Now, doing certificate renewals by hand at this sort of frequency is totally impractical — the only way to manage it is through automation. That favours CAs that use automated processes anyway, like Let’s Encrypt. So it seems clear this represents the future of CA-issued TLS/SSL certs.

And the fact that forcing automation means the CAs don’t have to employ as many humans answering the phone has NOTHING to do with it, (thus raising their profits) oh, no no no no noooooo… Never could be about the money!!! After all the CA’s goal in life is not to make filthy lucre, not at all, it’s solely to make the Internet better. After all, all the people who work at them subsist off ground tree bark, and nuts in the forest…

“…Some security experts are talking about validity durations as short as a week…”

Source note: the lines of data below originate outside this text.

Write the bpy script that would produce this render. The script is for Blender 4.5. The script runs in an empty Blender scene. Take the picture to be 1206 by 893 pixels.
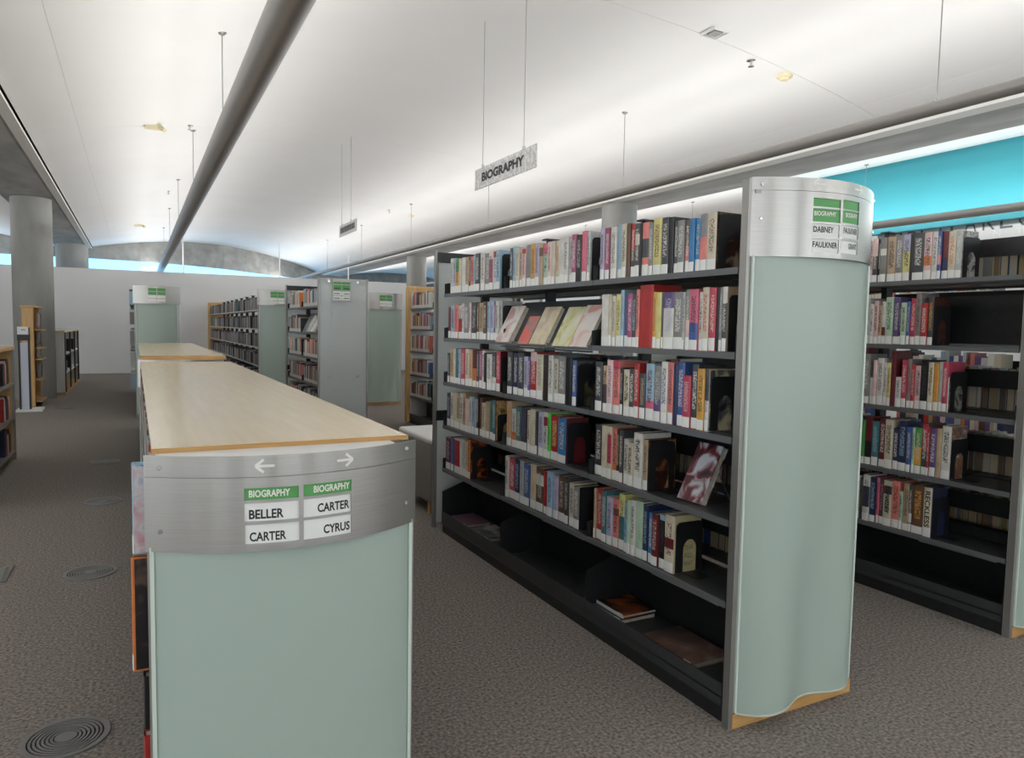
import bpy, math, random
from mathutils import Matrix, Vector
random.seed(7)
S = bpy.context.scene
COL = S.collection
PI = math.pi

# ---------------------------------------------------------------- camera
cam_d = bpy.data.cameras.new('camera')
cam_d.sensor_fit = 'HORIZONTAL'
cam_d.sensor_width = 36.0
cam_d.lens = 849.54 / 1206 * 36.0
cam_d.clip_start = 0.05
cam = bpy.data.objects.new('camera', cam_d)
COL.objects.link(cam)
_r = Vector((0.8868095, -0.4617992, 0.0176184))
_u = Vector((0.0164799, 0.0697005, 0.9974318))
_f = Vector((0.4618412, 0.8842417, -0.0694215))
cam.matrix_world = Matrix(((_r.x, _u.x, -_f.x, 0), (_r.y, _u.y, -_f.y, 0), (_r.z, _u.z, -_f.z, 1.54), (0, 0, 0, 1)))
S.camera = cam

# ---------------------------------------------------------------- world, lights, exposure
w = bpy.data.worlds.new('sky'); S.world = w; w.use_nodes = True
w.node_tree.nodes['Background'].inputs[0].default_value = (0.55, 0.78, 1.0, 1)
w.node_tree.nodes['Background'].inputs[1].default_value = 0.6
S.view_settings.view_transform = 'Standard'
S.view_settings.look = 'None'
S.view_settings.gamma = 1
S.view_settings.use_curve_mapping = False
S.view_settings.exposure = 0.50
try:
    S.cycles.max_bounces = 8; S.cycles.diffuse_bounces = 5; S.cycles.glossy_bounces = 4
    S.cycles.transmission_bounces = 6; S.cycles.caustics_reflective = False; S.cycles.caustics_refractive = False
    S.cycles.use_denoising = True
except Exception:
    pass

def uplight(name, x, z, power, y0=-6.0, y1=26.6, width=0.06, col=(1.0, 0.98, 0.955), tilt=0.0):
    l = bpy.data.lights.new(name, 'AREA'); l.shape = 'RECTANGLE'
    l.size = width; l.size_y = y1 - y0; l.energy = power; l.color = col
    o = bpy.data.objects.new(name, l); COL.objects.link(o)
    l.spread = math.radians(165)
    o.location = (x, (y0 + y1) / 2, z); o.rotation_euler = (PI, tilt, 0)
    return o
TUBES = [(0.78, 3.30, 0.107, 295), (5.58, 3.323, 0.055, 345), (10.25, 3.25, 0.062, 390), (-4.6, 3.30, 0.107, 320), (16.2, 3.3, .062, 180)]
for i, (tx, tz, tr, pw) in enumerate(TUBES):
    for a_ in (-1, 1):                                     # two rows of lamps, each thrown sideways over the vault
        uplight('lamp_strip', tx + a_ * tr * .18, tz + tr * .95, pw * .5, tilt=a_ * math.radians(60), y1=32.6 if i == 1 else 28.0 if i == 0 else 34.0, width=tr * .5)

# ---------------------------------------------------------------- materials
def mat(name, base=(0.5, 0.5, 0.5), rough=0.5, metal=0.0, **kw):
    m = bpy.data.materials.new(name); m.use_nodes = True
    b = m.node_tree.nodes['Principled BSDF']
    b.inputs['Base Color'].default_value = (*base, 1)
    b.inputs['Roughness'].default_value = rough
    b.inputs['Metallic'].default_value = metal
    for k, v in kw.items():
        b.inputs[k.replace('_', ' ')].default_value = v
    return m
def N(m, t, **kw):
    n = m.node_tree.nodes.new(t)
    for k, v in kw.items(): setattr(n, k, v)
    return n
def L(m, a, b): m.node_tree.links.new(a, b)
def P(m): return m.node_tree.nodes['Principled BSDF']
def srgb(r, g, b):
    f = lambda c: (c / 255 / 12.92) if c / 255 <= 0.04045 else ((c / 255 + 0.055) / 1.055) ** 2.4
    return (f(r), f(g), f(b))
def noisy(m, c0, c1, scale=(1, 1, 1), nscale=5.0, detail=4, lo=0.3, hi=0.7, bump=0.0, bscale=None, dist=0.002):
    tc = N(m, 'ShaderNodeTexCoord'); mp = N(m, 'ShaderNodeMapping'); mp.inputs['Scale'].default_value = scale
    L(m, tc.outputs['Object'], mp.inputs[0])
    nz = N(m, 'ShaderNodeTexNoise'); nz.inputs['Scale'].default_value = nscale; nz.inputs['Detail'].default_value = detail
    L(m, mp.outputs[0], nz.inputs['Vector'])
    cr = N(m, 'ShaderNodeValToRGB')
    cr.color_ramp.elements[0].position = lo; cr.color_ramp.elements[0].color = (*c0, 1)
    cr.color_ramp.elements[1].position = hi; cr.color_ramp.elements[1].color = (*c1, 1)
    L(m, nz.outputs[0], cr.inputs[0]); L(m, cr.outputs[0], P(m).inputs['Base Color'])
    if bump:
        n2 = nz
        if bscale:
            n2 = N(m, 'ShaderNodeTexNoise'); n2.inputs['Scale'].default_value = bscale; n2.inputs['Detail'].default_value = 3
            L(m, mp.outputs[0], n2.inputs['Vector'])
        bp = N(m, 'ShaderNodeBump'); bp.inputs['Strength'].default_value = bump; bp.inputs['Distance'].default_value = dist
        L(m, n2.outputs[0], bp.inputs['Height']); L(m, bp.outputs[0], P(m).inputs['Normal'])
    return m

M = {}
M['carpet'] = noisy(mat('carpet', rough=0.95), (0.080, 0.067, 0.057), (0.33, 0.288, 0.255), nscale=75, detail=9, lo=.30, hi=.70, bump=0.6, bscale=160, dist=0.004)
M['vault'] = noisy(mat('vault_white', rough=0.7), (0.83, 0.83, 0.82), (0.86, 0.86, 0.85), nscale=.8)
M['concrete'] = noisy(mat('concrete', rough=0.75), (0.25, 0.25, 0.235), (0.40, 0.40, 0.38), scale=(1, .35, 1), nscale=3.0, detail=9, bump=0.15, bscale=25)
M['column'] = noisy(mat('column_concrete', rough=0.7), (0.235, 0.235, 0.222), (0.335, 0.335, 0.32), scale=(1, 1, .3), nscale=3.0, detail=8, bump=0.12, bscale=25)
M['wall'] = noisy(mat('wall_paint', rough=0.8), (0.76, 0.77, 0.77), (0.78, 0.79, 0.79), nscale=2)
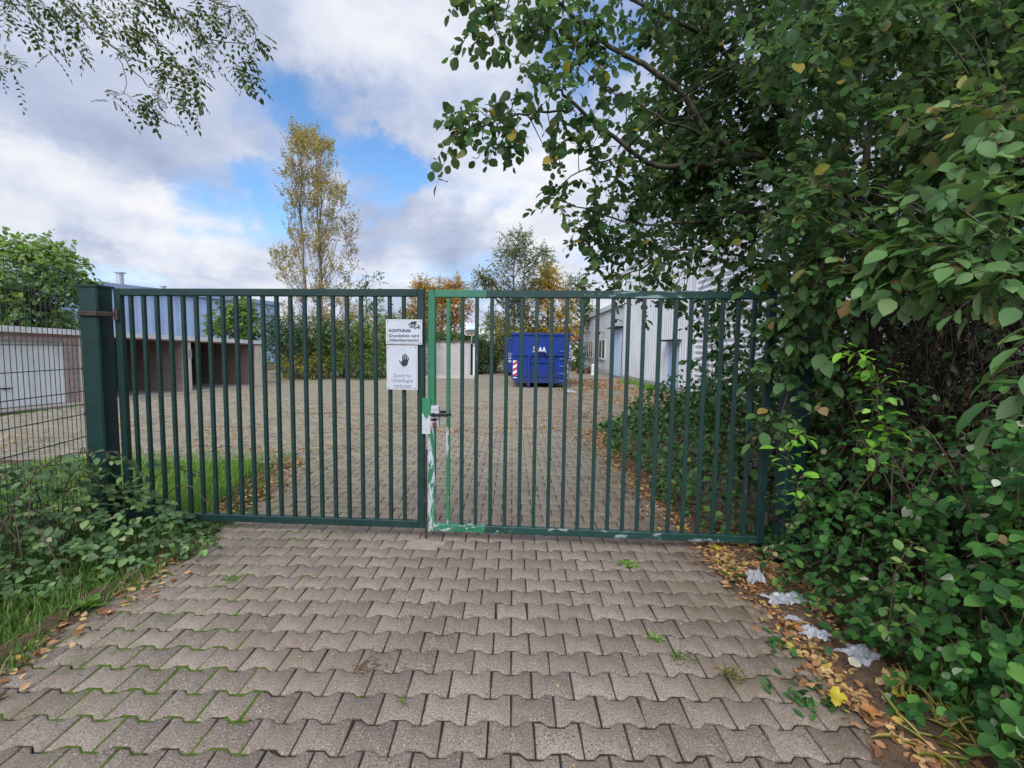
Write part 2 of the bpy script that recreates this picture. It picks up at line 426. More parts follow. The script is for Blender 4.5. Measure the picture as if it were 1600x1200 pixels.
# ------------------------------------------------------------------ colours of built things
M_white = m_plain('white_paint', (.70, .71, .71), .5, .06, 3, dirt=(.42, .40, .36), dirt_amt=.35)
M_fascia = m_plain('white_fascia', (.66, .66, .64), .6, .1, 4, dirt=(.35, .33, .30), dirt_amt=.5)
M_redstrip = m_plain('red_brown_strip', (.34, .15, .11), .7, .2, 5)
M_roof = m_plain('bitumen_felt', (.12, .12, .12), .9, .2, 3)
def block_mat(name, col, jz=.2):
    t = NT(name); co = t.coord(); x = t.sep(co)
    n = t.noise(9, 7, .65, co)
    c = t.ramp(n, [(.3, tuple(v * .75 for v in col)), (.7, tuple(v * 1.2 for v in col))])
    m = t.math('FRACT', t.math('DIVIDE', x[2], jz))
    line = t.math('LESS_THAN', m, .045)
    c = t.mix(t.math('MULTIPLY', line, .6), c, tuple(v * .35 for v in col))
    c = t.mix(t.math('MULTIPLY', t.step(t.noise(1.5, 8, .7, co), .5, .7), .5), c, tuple(v * .6 for v in col))
    t.bump(n, .5, .01)
    return t.fin(c, .92, 0, .2)
M_block = block_mat('brown_rendered_block', (.36, .27, .24))
M_blockdark = block_mat('dark_brown_block', (.33, .245, .21), .4)
M_cream = m_plain('cream_render', (.60, .53, .42), .85, .12, 5, dirt=(.35, .28, .2), dirt_amt=.5)
M_concrete = m_plain('weathered_concrete', (.42, .40, .385), .9, .14, 2.2, bump=.3, dirt=(.30, .27, .23), dirt_amt=.7, sc=(3, 3, .8))
M_slab = m_plain('concrete_floor', (.33, .29, .24), .9, .2, 2, dirt=(.2, .16, .11), dirt_amt=.6)
M_dark = m_plain('dark_metal', (.02, .021, .023), .45, .2, 20, .6)
M_galv = m_plain('galvanised_steel', (.42, .44, .46), .45, .15, 12, .7)
M_rust = m_plain('rusty_steel', (.16, .07, .045), .8, .45, 30, .3, bump=.4, dirt=(.05, .03, .03), dirt_amt=.7)

# ------------------------------------------------------------------ row of garages on the left
def garages():
    A, B = gnd(0, 641), gnd(411, 600)
    u = (B - A).normalized(); nrm = Vector((u.y, -u.x, 0)); Lg = (B - A).length
    def spos(px, py):
        p = onplane(px, py, A, nrm); return (p - A).dot(u), p.z
    ztA = spos(0, 509)[1]; ztB = spos(410, 533)[1]
    slope = (ztB - ztA) / Lg
    def xf(p):                                    # (along the front, out of the front, height share) -> place
        return A + u * p[0] + nrm * p[1] + Vector((0, 0, p[2] + (slope * p[0] if p[2] > .5 else 0)))
    zt = ztA
    s_door = spos(106, 632)[0]; s_p1 = spos(128, 630)[0]; s_end = Lg
    s_a0 = spos(186, 622)[0]; s_d0 = spos(288, 611)[0]; s_d1 = spos(300, 610)[0]; s_e0 = spos(399, 601)[0]
    D = -5.2; zo = zt - .34; x0 = -7.5
    T = thing('garage_row', 'low flat roofed row of garages with one white door and two open bays', 'garage', A + u * 4)
    m = MB(xf); m.box((x0, D - .1, zt - .13), (s_end + .06, .07, zt)); r = obj('roof', m, M_roof, T)
    m = MB(xf); m.box((x0, .073, zt - .135), (s_end + .063, .105, zt + .012)); m.box((s_end + .063, .105, zt - .135), (s_end + .09, D, zt + .012)); obj('fascia', m, M_fascia, T)
    m = MB(xf); m.box((x0, -.02, zt - .185), (s_end + .04, .05, zt - .137)); obj('red_strip', m, M_redstrip, T)
    # masonry: lintel over the door, piers, side walls and back wall
    m = MB(xf); m.box((x0, -.25, zo), (s_p1, 0, zt - .186)); m.box((s_door, -.24, 0), (s_p1, -.003, zo - .002))
    m.box((x0, D, 0), (s_end, D + .2, zt - .131))
    obj('brown_wall', m, M_block, T)
    m = MB(xf); m.box((s_p1 - .16, D + .2, 0), (s_p1 - .003, -.25, zt - .131)); m.box((s_d0 + .03, D + .2, 0), (s_d1 - .03, -.03, zt - .131)); m.box((s_e0 + .02, D + .2, 0), (s_end, -.02, zt - .131))
    m.box((s_p1 + .1, D + .202, 0), (s_end - .2, D + .22, zt - .135))
    obj('bay_wall', m, M_blockdark, T)
    for a, b, y0 in ((s_p1 + .003, s_p1 + .10, -.22), (s_d0, s_d0 + (s_d1 - s_d0) * .36, -.03), (s_d0 + (s_d1 - s_d0) * .62, s_d1, -.03), (s_e0, s_end + .02, -.02)):
        m = MB(xf); m.box((a, y0, 0), (b, .02, zt - .186)); obj('cream_pillar', m, M_cream, T)
    m = MB(xf); m.box((x0, D + .2, -.03), (s_end, .45, .012)); obj('floor_slab', m, M_slab, T)
    m = MB(xf); m.box((x0 + .2, -.19, .03), (s_door - .002, -.14, zo - .003))
    for i in range(1, 40):
        s = s_door - i * .098
        m.box((s - .006, -.142, .05), (s + .006, -.134, zo - .02))
    d = obj('garage_door', m, M_white, T)
    m = MB(xf); sh, zh = spos(14, 607); m.bar((sh - .1, -.1, zh), (sh + .13, -.1, zh), (0, 0, 1), .03, .03); m.box((sh - .02, -.135, zh - .02), (sh + .02, -.1, zh + .02)); obj('handle', m, M_dark, d)
    m = MB(xf); m.box((s_door - .055, -.13, .02), (s_door + .012, -.06, zo)); obj('door_frame', m, M_white, d)
    # paper notes stuck to the divider, and rags left in the bay
    sn, zn = spos(296, 548); m = MB(xf); m.box((sn - .06, .02, zn - .16), (sn + .07, .024, zn + .14)); obj('notice', m, M_galv, T)
    m = MB(); c = spos(199, 578)
    p = xf((c[0], -1.0, 0)); m.bar(p + Vector((0, 0, .72)), p + Vector((.05, .05, 1.15)), (1, 0, 0), .16, .1, .04); m.tube([p, p + Vector((.02, .02, .75))], .02)
    tagset(obj('rag_bundle', m, M_white, origin=p), 'white rag hanging on a stake inside the open garage bay behind the gate post', 'rag')
garages()

# ------------------------------------------------------------------ blue warehouse behind the garages
def ribbed(name, col, pitch, axis, depth=.02, rough=.5):
    t = NT(name); co = t.coord(); x = t.sep(co)
    w = t.math('FRACT', t.math('DIVIDE', x[axis], pitch))
    h = t.step(t.math('ABSOLUTE', t.math('SUBTRACT', w, .5)), .22, .34)
    n = t.noise(.8, 7, .6, co)
    c = t.ramp(n, [(.3, tuple(v * .88 for v in col)), (.7, tuple(v * 1.08 for v in col))])
    c = t.mix(t.math('MULTIPLY', h, .25), c, tuple(v * .6 for v in col))
    t.bump(h, .6, depth)
    return t.fin(c, rough, 0, .4)
def warehouse():
    M_blue = ribbed('blue_ribbed_cladding', (.40, .54, .78), .55, 1)
    a = at(137, 441, 32.6); b = at(437, 476, 47.0); h = 6.0
    u = Vector((b.x - a.x, b.y - a.y, 0)).normalized(); n = Vector((-u.y, u.x, 0))
    P0 = Vector((a.x, a.y, 0)) - u * 16; Lw = (Vector((b.x, b.y, 0)) - P0).length
    xf = lambda p: P0 + u * p[0] + n * p[1] + Vector((0, 0, p[2]))
    T = thing('blue_warehouse', 'long light blue metal clad warehouse standing behind the garages', 'warehouse', P0 + u * (Lw / 2))
    m = MB(xf); m.box((0, 0, 0), (Lw, 22, h)); obj('wall', m, M_blue, T)
    m = MB(xf); m.add([(-.2, -.25, h), (Lw + .2, -.25, h), (Lw + .2, 11, h + .75), (-.2, 11, h + .75), (-.2, 22, h), (Lw + .2, 22, h), (-.2, -.25, h - .35), (Lw + .2, -.25, h - .35)],
                      [(0, 1, 2, 3), (3, 2, 5, 4), (6, 7, 1, 0), (0, 3, 4), (1, 5, 2)])
    rf = obj('roof', m, m_plain('blue_grey_roof', (.26, .36, .52), .5, .08, 1), T)
    q = at(188, 440, 40); m = MB(); m.tube([(q.x, q.y, h - .2), (q.x, q.y, 7.65)], .25, 12); m.tube([(q.x, q.y, 7.65), (q.x, q.y, 7.72)], .42, 12); obj('flue_pipe', m, M_galv, rf)
    q = at(255, 449, 44); m = MB(); m.tube([(q.x, q.y, h), (q.x, q.y, 7.05)], .2, 8); m.tube([(q.x, q.y, 7.05), (q.x, q.y, 7.1)], .3, 8); obj('vent_cap', m, M_galv, rf)
warehouse()

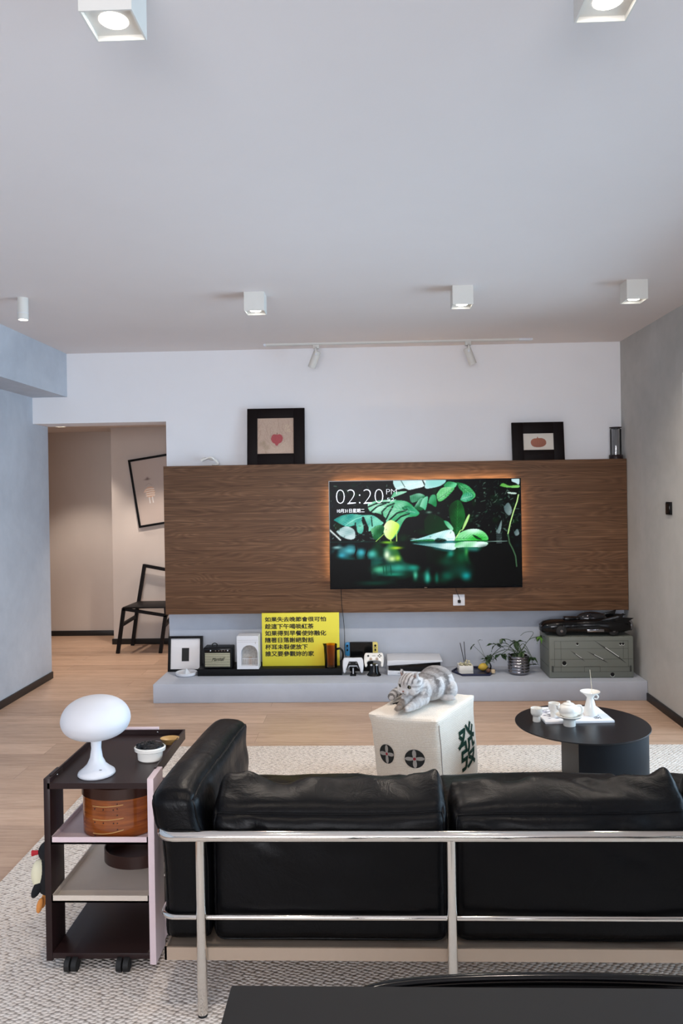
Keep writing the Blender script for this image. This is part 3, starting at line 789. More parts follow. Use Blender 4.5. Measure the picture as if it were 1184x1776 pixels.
for i in range(26): c.blob(84+rs.uniform(-7, 7), 28+rs.uniform(-11, 11), 1.4, 1.4, (206, 182, 150), .8)
for i in range(8): c.blob(rs.uniform(5, 30), rs.uniform(60, 98), rs.uniform(3, 8), rs.uniform(4, 10), (164, 140, 116), .6)
c.poly([(38, 55), (42, 47), (50, 45), (54, 47), (60, 45), (67, 48), (70, 55), (69, 63), (65, 69), (59, 72), (56, 77), (51, 77), (48, 72), (42, 69), (38, 62)], (168, 62, 66)); c.line([(54, 47), (55, 42)], 1.6, (120, 60, 50))
c.im = np.clip(c.im+rs.normal(0, 5, c.im.shape[:2])[..., None], 0, 255)
fr_brown = mat('near black brown wood', lin(20, 12, 12), .55, spec=.12)
frame('picture_frame', 'square black wide bordered frame with a red apple print', -.921, -.480, ZP, .436, -.842, -.565, ZP+.085, ZP+.36, 5.825, R(6), c.im, M['print_glazed'], fr_brown)
c = Canvas(0, 100, 0, 60, 110, 66, (214, 204, 192))
c.poly([(24, 32), (27, 24), (36, 18), (44, 18), (48, 10), (50, 17), (60, 17), (71, 22), (76, 32), (73, 42), (62, 49), (50, 50), (36, 49), (27, 42)], (168, 98, 72), (150, 88, 66), .8)
for k in (-20, -12, -4, 5, 14): c.line([(50+k*.35, 18), (50+k, 33), (50+k*.5, 49)], .9, (126, 72, 56), .5)
frame('picture_frame', 'low black frame with a brown pumpkin print on cream paper', 1.094, 1.484, ZP, .292, 1.179, 1.405, ZP+.08, ZP+.206, 5.835, R(6), c.im, M['print_glazed'], fr_brown)
# white porcelain scrap ornament: a curled shell form
t = thing('shell_ornament', 'small white curled shell ornament on top of the walnut panel', 'ornament', (-1.215, 5.85, ZP))
g = G()
def shell(u, v):
    a = u*3.4+.35; r = .020+.030*u
    w = (v-.5)*(.06-.025*u)
    return (-.042+.115*u-.02*math.cos(a*1.3)*(1-u), w+.006*math.sin(9*u), .024+r*.9*math.sin(a)*(1-.35*u)+.012*math.sin(v*PI)*math.cos(7*u))
g.grid(shell, 40, 14)
b = g.bm; bmesh.ops.solidify(b, geom=list(b.faces), thickness=.007)
for v in b.verts: v.co.z *= 1.5
zmin = min(v.co.z for v in b.verts)
for v in b.verts: v.co.z -= zmin
g.make('shell', M['porcelain'], t, 60)
g = G(); g.ell((.045, 0, .008), (.028, .018, .0078)); g.make('foot', M['porcelain'], t)
# glass cylinder with dark lid and base
t = thing('glass_cylinder', 'tall clear glass cylinder with dark lid and base in the corner on the panel', 'ornament', (1.868, 5.85, ZP))
g = G(); g.lathe([(0, 0), (.05, 0), (.05, .028), (.047, .032), (0, .032)], n=40); g.make('base', M['dark_brown'], t)
g = G(); g.lathe([(.038, .032), (.041, .032), (.041, .226), (.038, .226), (.038, .032)], n=40); g.make('glass', M['clear'], t)
g = G(); g.lathe([(0, .222), (.012, .222), (.044, .234), (.045, .24), (0, .24)], n=40); g.make('lid', M['dark_brown'], t)

# ------------------------------------------------------------------ passage: chair and tilted picture
t = thing('chair', 'black wooden chair with a crooked slanting frame in the passage', 'chair', (-2.13, 7.30, 0))
bw = M['black_wood']; CO = Vector((-2.13, 7.30, 0))
def stick(name, p, q, w=.032, dpt=.028, par=t):
    p, q = Vector(p)-CO, Vector(q)-CO; ax = (q-p); 
    s_ = Vector((1, 0, 0)) if abs(ax.normalized().x) < .8 else Vector((0, 0, 1))
    s_ = (s_-ax.normalized()*s_.dot(ax.normalized())).normalized(); f_ = ax.normalized().cross(s_)
    g = G(); vs = [pt+s_*(k1*w/2)+f_*(k2*dpt/2) for pt in (p, q) for k1, k2 in ((-1, -1), (1, -1), (1, 1), (-1, 1))]
    g._add(vs, [(0, 1, 2, 3), (7, 6, 5, 4), (0, 4, 5, 1), (1, 5, 6, 2), (2, 6, 7, 3), (3, 7, 4, 0)])
    bmesh.ops.recalc_face_normals(g.bm, faces=g.bm.faces); return g.make(name, bw, par, 0)
stick('front_leg', (-2.377, 7.13, 0), (-2.313, 7.13, .425)); stick('front_leg', (-1.973, 7.13, 0), (-1.919, 7.13, .352))
stick('rear_leg', (-2.352, 7.50, 0), (-2.291, 7.50, .418)); stick('rear_leg', (-1.98, 7.50, 0), (-1.945, 7.50, .40))
stick('back_post', (-2.286, 7.50, .418), (-2.222, 7.515, .80)); stick('back_post', (-1.945, 7.50, .40), (-1.90, 7.515, .735))
stick('top_rail', (-2.230, 7.515, .788), (-1.895, 7.515, .722), .03)
stick('front_rail', (-2.32, 7.13, .418), (-1.905, 7.13, .350), .026)
stick('side_rail', (-2.316, 7.13, .415), (-2.292, 7.5, .412), .024); stick('side_rail', (-1.915, 7.13, .352), (-1.945, 7.5, .395), .024)
stick('side_stretcher', (-2.338, 7.13, .265), (-2.315, 7.5, .285), .026); stick('side_stretcher', (-1.932, 7.13, .255), (-1.955, 7.5, .275), .026)
stick('seat_strut', (-1.918, 7.118, .352), (-1.922, 7.118, .43), .014, .014)
g = G(); g.prism([(x-CO.x, y-CO.y) for x, y in ((-2.318, 7.105), (-1.905, 7.105), (-1.94, 7.50), (-2.29, 7.50))], .424, .438, bev=.002); g.make('seat', bw, t)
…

Oh please. Cry me a river.

It amazes me how many people today have never seen the (admittedly corny) movie Wargames. Among all the fun stupid nerdy stuff a very good point was slipped in about the stupidity of completely removing humans from the equation - a point that most of the people pushing AI conveniently ignore.

Give me an automated system with no humans involved and I’ll give you a bank account fed from a Salami scheme I install into that system that will NEVER be discovered and never run out of money.

(if the point escapes you - give me root on a *unix system with certbot on it and I’ll give you a system that emails the vital bits to my cracker farm every time that cert is updated, even if the update is done every 10 minutes)

Looks reasonable. Happy to write a PR on the Asterisk side to add support if you’d like.

Every professional cloud service (google, et. al) I’ve ever contracted with buries a liability exclusion in their TOS so I have to discount that. Interesting try, though.